→ **Given material**
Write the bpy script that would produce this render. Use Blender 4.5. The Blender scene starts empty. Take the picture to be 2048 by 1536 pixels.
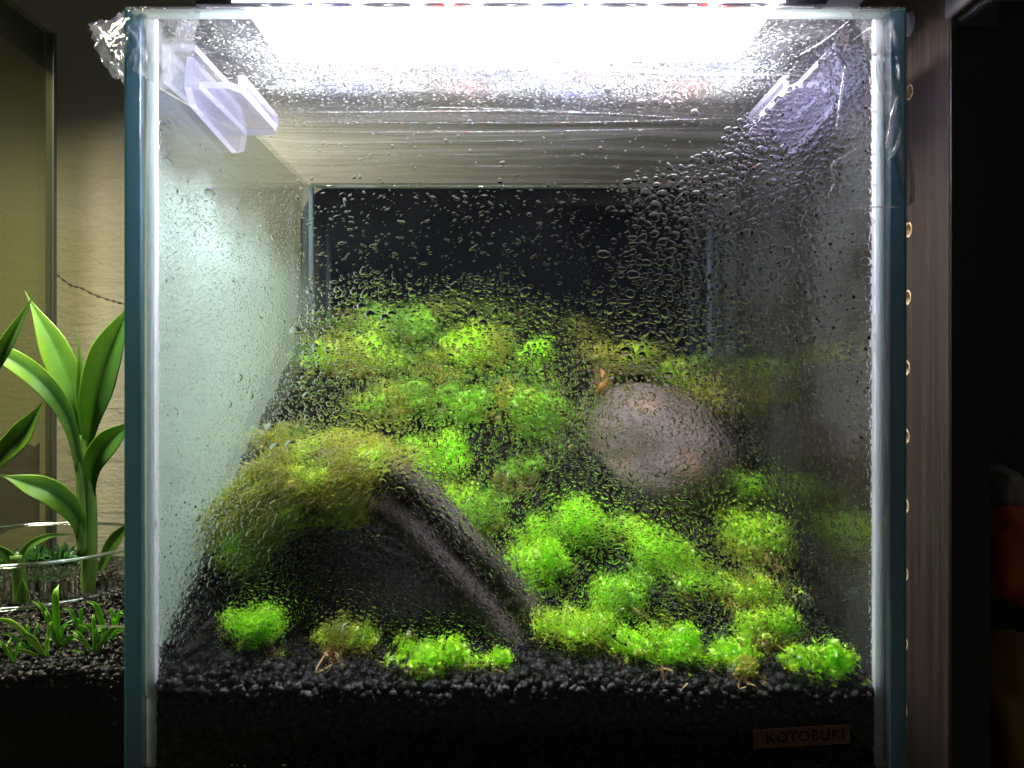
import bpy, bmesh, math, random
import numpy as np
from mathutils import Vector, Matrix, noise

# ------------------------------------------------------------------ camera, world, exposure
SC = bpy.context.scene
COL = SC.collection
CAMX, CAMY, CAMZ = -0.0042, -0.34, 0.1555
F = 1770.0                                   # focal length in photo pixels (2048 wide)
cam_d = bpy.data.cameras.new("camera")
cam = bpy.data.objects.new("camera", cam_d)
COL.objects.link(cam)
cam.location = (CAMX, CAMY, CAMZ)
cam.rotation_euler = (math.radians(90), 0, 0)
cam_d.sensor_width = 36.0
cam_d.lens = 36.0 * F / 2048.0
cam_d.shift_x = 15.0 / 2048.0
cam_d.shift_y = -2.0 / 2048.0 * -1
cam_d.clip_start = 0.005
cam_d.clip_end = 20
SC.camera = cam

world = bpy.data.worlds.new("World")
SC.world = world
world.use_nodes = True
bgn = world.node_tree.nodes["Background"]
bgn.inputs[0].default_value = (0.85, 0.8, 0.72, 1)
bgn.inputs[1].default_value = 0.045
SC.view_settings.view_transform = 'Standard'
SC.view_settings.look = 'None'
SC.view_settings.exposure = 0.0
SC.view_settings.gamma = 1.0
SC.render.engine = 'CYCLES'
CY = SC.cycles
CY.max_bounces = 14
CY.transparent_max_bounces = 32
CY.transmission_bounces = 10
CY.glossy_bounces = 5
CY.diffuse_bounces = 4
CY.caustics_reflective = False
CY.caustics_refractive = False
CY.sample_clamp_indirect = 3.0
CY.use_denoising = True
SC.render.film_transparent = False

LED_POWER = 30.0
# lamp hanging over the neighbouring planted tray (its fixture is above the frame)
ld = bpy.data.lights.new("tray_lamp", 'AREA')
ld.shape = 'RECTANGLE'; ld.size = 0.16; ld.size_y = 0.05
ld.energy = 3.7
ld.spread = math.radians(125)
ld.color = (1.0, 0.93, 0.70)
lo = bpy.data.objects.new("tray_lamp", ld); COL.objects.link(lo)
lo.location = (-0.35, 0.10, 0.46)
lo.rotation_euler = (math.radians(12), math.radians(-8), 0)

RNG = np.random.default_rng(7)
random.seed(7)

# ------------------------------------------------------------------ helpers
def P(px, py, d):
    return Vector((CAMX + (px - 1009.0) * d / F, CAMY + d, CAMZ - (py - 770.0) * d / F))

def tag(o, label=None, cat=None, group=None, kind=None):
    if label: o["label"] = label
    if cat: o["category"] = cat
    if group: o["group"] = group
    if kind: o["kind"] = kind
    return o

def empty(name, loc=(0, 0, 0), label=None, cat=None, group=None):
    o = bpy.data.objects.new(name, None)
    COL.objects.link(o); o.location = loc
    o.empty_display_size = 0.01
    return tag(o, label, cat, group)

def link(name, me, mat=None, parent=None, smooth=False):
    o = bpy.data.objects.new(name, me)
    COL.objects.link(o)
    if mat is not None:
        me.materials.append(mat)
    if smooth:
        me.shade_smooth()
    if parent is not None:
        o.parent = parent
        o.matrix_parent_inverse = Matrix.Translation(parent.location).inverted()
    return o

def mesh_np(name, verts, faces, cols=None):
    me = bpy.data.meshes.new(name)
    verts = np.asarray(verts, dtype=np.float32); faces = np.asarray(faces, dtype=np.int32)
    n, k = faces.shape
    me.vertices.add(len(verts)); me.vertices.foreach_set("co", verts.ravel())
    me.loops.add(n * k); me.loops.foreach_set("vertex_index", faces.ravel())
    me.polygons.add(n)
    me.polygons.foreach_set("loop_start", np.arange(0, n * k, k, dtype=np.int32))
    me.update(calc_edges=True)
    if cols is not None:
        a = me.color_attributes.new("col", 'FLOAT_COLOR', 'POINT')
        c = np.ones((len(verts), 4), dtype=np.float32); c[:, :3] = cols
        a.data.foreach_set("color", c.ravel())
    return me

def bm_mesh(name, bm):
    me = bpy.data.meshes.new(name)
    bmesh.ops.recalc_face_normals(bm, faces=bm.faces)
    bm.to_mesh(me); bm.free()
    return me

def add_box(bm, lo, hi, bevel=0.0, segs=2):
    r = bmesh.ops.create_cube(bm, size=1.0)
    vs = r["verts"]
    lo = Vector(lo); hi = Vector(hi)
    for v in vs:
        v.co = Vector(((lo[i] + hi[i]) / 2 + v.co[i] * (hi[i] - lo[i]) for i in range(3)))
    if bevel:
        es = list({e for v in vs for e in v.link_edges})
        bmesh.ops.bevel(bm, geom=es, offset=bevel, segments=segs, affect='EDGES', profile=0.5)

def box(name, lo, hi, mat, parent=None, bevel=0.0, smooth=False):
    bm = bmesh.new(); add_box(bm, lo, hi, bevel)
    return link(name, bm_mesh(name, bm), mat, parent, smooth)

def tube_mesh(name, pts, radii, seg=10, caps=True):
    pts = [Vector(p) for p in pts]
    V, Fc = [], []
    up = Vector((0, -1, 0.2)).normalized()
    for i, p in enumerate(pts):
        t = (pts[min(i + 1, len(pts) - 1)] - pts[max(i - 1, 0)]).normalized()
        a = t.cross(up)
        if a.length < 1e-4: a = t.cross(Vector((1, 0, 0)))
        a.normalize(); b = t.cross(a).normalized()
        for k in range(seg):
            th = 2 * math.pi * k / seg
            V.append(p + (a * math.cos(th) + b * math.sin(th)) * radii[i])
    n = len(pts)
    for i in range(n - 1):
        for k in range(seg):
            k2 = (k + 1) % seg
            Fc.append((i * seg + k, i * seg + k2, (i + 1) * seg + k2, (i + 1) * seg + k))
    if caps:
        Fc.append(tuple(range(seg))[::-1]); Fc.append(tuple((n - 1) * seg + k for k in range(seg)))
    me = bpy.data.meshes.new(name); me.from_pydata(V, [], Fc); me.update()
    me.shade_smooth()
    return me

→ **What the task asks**
Repeat the lines above, starting at the first and stopping after the line that holds "SC.camera = cam", with the pictures left out.

→ **Exercise result**
Write the bpy script that would produce this render. Use Blender 4.5. The Blender scene starts empty. Take the picture to be 2048 by 1536 pixels.
import bpy, bmesh, math, random
import numpy as np
from mathutils import Vector, Matrix, noise

# ------------------------------------------------------------------ camera, world, exposure
SC = bpy.context.scene
COL = SC.collection
CAMX, CAMY, CAMZ = -0.0042, -0.34, 0.1555
F = 1770.0                                   # focal length in photo pixels (2048 wide)
cam_d = bpy.data.cameras.new("camera")
cam = bpy.data.objects.new("camera", cam_d)
COL.objects.link(cam)
cam.location = (CAMX, CAMY, CAMZ)
cam.rotation_euler = (math.radians(90), 0, 0)
cam_d.sensor_width = 36.0
cam_d.lens = 36.0 * F / 2048.0
cam_d.shift_x = 15.0 / 2048.0
cam_d.shift_y = -2.0 / 2048.0 * -1
cam_d.clip_start = 0.005
cam_d.clip_end = 20
SC.camera = cam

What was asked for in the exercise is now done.